* [TO DO]: In the entries below, how many lines hold the string "Blender"? Give only the number.

::::

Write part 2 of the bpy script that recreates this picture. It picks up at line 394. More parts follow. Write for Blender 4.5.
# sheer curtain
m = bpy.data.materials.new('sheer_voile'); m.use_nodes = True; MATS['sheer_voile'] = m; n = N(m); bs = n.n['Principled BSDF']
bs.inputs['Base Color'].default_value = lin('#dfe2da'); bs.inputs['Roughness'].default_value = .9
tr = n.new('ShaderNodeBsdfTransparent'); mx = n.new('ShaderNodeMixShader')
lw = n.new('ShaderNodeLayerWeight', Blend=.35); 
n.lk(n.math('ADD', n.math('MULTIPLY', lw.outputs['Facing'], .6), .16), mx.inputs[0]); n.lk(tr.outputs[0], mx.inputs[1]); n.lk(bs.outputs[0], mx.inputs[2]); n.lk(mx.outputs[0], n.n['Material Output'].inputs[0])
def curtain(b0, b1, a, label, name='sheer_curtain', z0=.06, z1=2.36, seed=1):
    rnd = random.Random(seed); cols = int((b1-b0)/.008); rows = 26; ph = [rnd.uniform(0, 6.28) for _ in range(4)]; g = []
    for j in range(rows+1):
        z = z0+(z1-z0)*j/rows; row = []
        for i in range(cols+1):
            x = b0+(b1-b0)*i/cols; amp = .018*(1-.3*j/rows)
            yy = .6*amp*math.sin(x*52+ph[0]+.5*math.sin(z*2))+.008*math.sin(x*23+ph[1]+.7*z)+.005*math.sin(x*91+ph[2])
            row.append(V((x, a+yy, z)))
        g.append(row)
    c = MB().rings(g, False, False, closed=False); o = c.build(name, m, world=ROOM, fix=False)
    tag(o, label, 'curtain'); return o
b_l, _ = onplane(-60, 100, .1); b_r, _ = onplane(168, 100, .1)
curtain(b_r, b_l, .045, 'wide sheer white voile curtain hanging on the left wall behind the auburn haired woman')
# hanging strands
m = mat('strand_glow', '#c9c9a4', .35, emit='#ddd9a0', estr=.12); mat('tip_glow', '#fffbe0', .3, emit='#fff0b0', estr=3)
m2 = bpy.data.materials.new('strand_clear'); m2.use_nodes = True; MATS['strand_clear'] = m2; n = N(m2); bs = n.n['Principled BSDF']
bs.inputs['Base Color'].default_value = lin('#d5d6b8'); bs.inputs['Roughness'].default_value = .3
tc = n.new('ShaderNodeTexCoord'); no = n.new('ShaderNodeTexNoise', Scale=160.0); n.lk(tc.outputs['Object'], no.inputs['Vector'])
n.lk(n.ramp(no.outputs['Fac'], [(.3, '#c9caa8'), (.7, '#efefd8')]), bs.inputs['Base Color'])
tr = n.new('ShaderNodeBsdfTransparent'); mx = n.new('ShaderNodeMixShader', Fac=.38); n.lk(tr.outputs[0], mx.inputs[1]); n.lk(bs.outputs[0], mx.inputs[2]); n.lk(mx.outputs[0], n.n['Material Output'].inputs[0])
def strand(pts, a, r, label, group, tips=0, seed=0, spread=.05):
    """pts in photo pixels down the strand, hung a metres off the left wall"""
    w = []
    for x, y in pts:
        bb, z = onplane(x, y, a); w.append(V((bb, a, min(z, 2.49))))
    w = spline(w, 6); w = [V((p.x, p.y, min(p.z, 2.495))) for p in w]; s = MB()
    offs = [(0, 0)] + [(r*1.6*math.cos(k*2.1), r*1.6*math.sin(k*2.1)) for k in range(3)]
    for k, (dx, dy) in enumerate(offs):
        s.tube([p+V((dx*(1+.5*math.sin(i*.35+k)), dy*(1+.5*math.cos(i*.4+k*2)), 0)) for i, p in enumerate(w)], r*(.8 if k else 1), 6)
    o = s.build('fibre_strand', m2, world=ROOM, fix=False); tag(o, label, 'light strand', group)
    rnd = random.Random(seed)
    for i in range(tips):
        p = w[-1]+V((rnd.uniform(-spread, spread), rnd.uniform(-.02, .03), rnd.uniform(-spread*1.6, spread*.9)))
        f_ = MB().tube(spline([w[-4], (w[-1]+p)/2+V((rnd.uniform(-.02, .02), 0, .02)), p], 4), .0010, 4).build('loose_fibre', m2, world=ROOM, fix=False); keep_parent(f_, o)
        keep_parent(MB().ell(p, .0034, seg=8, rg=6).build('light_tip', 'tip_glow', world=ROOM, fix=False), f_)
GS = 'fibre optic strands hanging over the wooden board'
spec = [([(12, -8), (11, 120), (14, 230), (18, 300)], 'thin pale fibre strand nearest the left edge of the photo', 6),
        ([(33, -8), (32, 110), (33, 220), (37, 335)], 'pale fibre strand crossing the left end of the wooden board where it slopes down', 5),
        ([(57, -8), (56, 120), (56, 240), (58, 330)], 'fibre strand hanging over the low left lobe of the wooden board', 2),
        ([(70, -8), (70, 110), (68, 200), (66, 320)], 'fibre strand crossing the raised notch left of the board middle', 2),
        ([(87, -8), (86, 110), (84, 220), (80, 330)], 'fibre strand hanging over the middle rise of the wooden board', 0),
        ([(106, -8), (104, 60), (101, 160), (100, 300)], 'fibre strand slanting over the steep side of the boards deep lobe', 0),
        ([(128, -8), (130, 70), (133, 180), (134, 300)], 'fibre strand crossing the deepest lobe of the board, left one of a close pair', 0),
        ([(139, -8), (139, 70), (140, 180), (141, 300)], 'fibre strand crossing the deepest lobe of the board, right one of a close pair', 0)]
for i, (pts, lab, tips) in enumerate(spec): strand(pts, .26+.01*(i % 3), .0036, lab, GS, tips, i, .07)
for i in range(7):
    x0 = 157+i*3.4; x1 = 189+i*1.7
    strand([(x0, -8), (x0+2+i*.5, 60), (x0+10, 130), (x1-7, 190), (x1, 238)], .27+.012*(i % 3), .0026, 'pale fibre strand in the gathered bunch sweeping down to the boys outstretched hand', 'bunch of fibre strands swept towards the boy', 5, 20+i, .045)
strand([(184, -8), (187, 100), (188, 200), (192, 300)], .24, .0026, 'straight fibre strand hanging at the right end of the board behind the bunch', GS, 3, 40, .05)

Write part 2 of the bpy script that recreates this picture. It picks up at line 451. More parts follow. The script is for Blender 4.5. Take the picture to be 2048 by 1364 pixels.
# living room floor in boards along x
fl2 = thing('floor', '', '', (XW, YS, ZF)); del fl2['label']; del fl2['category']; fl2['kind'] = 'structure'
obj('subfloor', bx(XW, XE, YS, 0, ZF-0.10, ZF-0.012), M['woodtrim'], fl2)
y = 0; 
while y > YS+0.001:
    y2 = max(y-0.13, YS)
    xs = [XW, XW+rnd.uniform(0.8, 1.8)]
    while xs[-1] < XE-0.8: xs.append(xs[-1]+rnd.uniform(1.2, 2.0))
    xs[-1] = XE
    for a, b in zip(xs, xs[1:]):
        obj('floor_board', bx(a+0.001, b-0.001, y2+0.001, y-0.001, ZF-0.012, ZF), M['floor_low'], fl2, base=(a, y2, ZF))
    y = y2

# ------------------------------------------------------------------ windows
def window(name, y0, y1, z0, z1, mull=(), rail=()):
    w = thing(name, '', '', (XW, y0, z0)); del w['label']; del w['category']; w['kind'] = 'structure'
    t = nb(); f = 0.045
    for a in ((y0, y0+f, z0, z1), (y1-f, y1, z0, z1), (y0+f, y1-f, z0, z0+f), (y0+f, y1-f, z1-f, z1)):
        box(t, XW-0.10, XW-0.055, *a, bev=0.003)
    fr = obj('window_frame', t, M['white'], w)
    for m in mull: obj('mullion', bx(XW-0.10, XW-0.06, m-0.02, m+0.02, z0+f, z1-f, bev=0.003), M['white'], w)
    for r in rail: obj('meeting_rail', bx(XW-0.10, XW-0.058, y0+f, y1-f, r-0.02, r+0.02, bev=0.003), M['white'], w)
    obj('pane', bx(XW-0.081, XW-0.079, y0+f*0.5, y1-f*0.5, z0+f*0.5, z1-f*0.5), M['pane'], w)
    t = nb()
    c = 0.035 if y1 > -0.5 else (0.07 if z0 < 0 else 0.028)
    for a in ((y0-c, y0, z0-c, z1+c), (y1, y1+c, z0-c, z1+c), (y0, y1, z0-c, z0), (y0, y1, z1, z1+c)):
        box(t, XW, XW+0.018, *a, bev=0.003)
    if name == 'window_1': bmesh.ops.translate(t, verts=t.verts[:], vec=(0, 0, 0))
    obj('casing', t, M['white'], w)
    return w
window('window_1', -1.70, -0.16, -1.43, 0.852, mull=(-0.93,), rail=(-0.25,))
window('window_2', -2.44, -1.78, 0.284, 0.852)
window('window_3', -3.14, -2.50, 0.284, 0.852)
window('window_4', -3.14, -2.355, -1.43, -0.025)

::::

* [FULL ANSWER]: 2